• To be done:
Beginning with the first line below, please repeat the material exactly, ending with the line that includes "PI = math.pi".

%%

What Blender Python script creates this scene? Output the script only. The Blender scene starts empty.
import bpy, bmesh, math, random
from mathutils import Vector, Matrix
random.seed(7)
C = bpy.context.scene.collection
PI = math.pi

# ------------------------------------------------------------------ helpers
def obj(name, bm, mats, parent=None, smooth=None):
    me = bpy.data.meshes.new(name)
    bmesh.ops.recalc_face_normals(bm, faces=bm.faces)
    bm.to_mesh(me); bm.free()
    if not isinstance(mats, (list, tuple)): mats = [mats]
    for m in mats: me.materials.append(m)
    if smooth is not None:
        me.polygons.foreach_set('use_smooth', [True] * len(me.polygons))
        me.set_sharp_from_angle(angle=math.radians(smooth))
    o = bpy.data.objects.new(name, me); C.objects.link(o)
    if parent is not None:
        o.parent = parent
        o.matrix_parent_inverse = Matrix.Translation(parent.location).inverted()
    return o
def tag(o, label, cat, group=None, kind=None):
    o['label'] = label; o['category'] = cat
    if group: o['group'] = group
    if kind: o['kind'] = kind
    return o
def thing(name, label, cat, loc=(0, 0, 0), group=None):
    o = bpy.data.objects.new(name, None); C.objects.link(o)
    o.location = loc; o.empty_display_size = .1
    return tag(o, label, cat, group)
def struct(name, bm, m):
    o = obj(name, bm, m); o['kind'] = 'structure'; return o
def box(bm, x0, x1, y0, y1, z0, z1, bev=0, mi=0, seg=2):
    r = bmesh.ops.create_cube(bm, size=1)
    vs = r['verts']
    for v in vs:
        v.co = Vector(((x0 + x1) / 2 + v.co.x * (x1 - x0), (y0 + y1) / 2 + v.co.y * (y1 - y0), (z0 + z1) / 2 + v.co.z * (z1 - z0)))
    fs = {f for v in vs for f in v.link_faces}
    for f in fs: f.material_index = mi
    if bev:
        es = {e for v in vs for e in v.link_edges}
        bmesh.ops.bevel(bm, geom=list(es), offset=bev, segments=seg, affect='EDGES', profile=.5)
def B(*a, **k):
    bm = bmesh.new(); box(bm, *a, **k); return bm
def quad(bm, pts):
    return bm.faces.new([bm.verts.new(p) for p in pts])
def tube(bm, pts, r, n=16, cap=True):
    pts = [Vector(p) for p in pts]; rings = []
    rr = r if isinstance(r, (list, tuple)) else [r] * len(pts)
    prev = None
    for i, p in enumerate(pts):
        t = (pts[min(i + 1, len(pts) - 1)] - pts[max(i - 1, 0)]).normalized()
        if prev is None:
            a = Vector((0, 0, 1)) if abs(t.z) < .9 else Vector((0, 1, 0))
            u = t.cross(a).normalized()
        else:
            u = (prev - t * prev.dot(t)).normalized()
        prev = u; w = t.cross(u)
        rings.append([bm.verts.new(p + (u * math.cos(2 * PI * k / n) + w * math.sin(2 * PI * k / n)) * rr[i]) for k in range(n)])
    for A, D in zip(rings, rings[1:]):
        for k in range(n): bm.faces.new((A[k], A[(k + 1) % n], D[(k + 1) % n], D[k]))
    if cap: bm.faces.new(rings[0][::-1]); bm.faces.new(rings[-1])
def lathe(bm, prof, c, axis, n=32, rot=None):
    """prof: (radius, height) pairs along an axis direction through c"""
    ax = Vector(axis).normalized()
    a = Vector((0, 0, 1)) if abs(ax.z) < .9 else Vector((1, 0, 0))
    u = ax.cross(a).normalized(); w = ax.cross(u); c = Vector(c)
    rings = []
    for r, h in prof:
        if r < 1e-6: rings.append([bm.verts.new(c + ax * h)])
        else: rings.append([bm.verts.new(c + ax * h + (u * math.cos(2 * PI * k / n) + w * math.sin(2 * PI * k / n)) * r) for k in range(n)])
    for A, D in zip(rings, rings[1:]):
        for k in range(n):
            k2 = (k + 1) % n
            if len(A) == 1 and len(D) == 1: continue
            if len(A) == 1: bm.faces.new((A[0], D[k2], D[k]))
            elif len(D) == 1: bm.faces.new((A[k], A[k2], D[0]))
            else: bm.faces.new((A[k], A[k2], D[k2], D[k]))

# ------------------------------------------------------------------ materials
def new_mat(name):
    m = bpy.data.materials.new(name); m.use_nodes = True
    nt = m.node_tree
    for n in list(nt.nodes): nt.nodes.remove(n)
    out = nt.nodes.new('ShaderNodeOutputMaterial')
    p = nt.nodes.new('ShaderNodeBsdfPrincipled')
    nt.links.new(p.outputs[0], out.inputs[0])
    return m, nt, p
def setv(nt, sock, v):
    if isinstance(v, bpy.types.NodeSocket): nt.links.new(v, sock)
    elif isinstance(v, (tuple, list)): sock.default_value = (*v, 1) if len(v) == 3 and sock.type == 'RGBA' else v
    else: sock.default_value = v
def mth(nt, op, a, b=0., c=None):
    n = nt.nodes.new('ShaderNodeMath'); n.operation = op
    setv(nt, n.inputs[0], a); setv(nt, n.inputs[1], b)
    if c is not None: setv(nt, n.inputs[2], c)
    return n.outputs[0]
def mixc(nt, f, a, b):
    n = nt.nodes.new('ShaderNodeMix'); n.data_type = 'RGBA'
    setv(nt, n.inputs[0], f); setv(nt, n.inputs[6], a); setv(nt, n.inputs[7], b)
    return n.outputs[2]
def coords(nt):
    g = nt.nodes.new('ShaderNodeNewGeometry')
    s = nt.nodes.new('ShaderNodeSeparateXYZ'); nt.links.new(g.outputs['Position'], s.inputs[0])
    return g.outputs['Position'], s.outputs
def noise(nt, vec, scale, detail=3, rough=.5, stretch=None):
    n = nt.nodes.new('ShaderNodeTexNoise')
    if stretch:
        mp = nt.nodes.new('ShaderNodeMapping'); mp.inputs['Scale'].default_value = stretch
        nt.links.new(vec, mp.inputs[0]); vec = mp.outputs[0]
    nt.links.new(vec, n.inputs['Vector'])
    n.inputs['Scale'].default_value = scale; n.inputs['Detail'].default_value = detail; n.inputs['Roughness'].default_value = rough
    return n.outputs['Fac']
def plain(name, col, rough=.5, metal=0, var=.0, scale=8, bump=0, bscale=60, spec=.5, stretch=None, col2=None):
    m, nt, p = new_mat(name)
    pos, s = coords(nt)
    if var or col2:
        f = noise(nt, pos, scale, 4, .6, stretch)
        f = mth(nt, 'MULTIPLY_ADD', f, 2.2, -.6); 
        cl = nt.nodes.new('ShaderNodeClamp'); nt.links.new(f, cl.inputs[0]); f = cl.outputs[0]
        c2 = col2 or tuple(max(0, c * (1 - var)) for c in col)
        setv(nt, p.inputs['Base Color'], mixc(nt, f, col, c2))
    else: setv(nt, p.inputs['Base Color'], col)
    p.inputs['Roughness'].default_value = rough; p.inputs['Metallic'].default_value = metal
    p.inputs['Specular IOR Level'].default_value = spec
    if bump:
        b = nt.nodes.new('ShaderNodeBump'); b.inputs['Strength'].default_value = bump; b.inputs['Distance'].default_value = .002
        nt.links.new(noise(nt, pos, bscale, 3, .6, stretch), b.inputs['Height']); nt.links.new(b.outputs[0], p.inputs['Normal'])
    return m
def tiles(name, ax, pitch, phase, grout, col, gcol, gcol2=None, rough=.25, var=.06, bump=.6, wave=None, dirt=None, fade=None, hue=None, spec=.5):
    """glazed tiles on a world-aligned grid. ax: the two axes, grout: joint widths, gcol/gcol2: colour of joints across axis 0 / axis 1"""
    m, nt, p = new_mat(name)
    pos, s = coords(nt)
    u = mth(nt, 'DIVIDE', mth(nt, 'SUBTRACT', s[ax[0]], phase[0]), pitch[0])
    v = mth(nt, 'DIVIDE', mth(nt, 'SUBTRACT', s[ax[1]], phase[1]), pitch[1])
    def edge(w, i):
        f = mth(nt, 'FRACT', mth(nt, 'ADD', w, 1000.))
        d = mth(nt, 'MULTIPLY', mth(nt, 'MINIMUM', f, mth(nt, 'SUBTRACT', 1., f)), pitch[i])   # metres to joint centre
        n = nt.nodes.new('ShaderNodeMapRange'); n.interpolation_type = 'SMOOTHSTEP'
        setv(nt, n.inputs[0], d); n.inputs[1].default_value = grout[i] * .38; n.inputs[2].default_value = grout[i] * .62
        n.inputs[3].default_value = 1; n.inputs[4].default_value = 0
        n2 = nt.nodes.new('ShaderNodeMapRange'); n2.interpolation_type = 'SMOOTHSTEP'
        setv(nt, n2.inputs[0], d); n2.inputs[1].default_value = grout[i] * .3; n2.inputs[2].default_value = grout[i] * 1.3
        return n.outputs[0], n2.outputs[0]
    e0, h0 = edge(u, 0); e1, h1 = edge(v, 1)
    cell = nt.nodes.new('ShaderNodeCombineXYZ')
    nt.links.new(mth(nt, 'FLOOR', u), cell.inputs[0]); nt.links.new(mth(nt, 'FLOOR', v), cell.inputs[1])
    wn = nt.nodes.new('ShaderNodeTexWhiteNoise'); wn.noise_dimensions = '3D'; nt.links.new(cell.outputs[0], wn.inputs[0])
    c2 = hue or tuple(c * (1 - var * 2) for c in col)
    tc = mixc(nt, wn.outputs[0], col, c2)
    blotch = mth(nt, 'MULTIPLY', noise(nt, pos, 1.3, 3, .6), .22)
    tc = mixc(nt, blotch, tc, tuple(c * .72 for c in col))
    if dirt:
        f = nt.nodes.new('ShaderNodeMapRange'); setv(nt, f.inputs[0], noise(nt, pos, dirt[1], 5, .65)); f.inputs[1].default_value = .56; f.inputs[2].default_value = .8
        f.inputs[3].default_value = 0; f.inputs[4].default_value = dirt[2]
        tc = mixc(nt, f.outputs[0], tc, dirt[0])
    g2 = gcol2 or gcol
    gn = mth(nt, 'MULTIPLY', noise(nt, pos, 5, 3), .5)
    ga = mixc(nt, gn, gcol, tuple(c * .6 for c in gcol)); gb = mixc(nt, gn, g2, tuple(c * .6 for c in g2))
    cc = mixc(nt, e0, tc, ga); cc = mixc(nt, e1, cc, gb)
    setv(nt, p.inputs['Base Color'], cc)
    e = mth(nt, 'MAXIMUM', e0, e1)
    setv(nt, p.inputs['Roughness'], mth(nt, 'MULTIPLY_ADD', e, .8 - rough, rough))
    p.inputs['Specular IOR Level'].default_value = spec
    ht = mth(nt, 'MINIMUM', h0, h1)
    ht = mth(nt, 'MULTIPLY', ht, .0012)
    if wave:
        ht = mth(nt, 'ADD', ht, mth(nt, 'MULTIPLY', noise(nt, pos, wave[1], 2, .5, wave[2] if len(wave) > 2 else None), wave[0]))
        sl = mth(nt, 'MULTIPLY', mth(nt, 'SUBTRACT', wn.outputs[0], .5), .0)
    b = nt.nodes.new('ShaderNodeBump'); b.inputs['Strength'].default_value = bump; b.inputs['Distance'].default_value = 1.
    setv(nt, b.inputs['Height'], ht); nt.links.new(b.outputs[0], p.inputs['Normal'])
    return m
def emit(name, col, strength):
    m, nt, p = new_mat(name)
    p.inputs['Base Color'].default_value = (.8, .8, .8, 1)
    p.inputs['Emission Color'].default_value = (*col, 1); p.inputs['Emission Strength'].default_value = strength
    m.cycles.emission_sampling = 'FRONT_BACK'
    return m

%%

• Problem solution:
What Blender Python script creates this scene? Output the script only. The Blender scene starts empty.
import bpy, bmesh, math, random
from mathutils import Vector, Matrix
random.seed(7)
C = bpy.context.scene.collection
PI = math.pi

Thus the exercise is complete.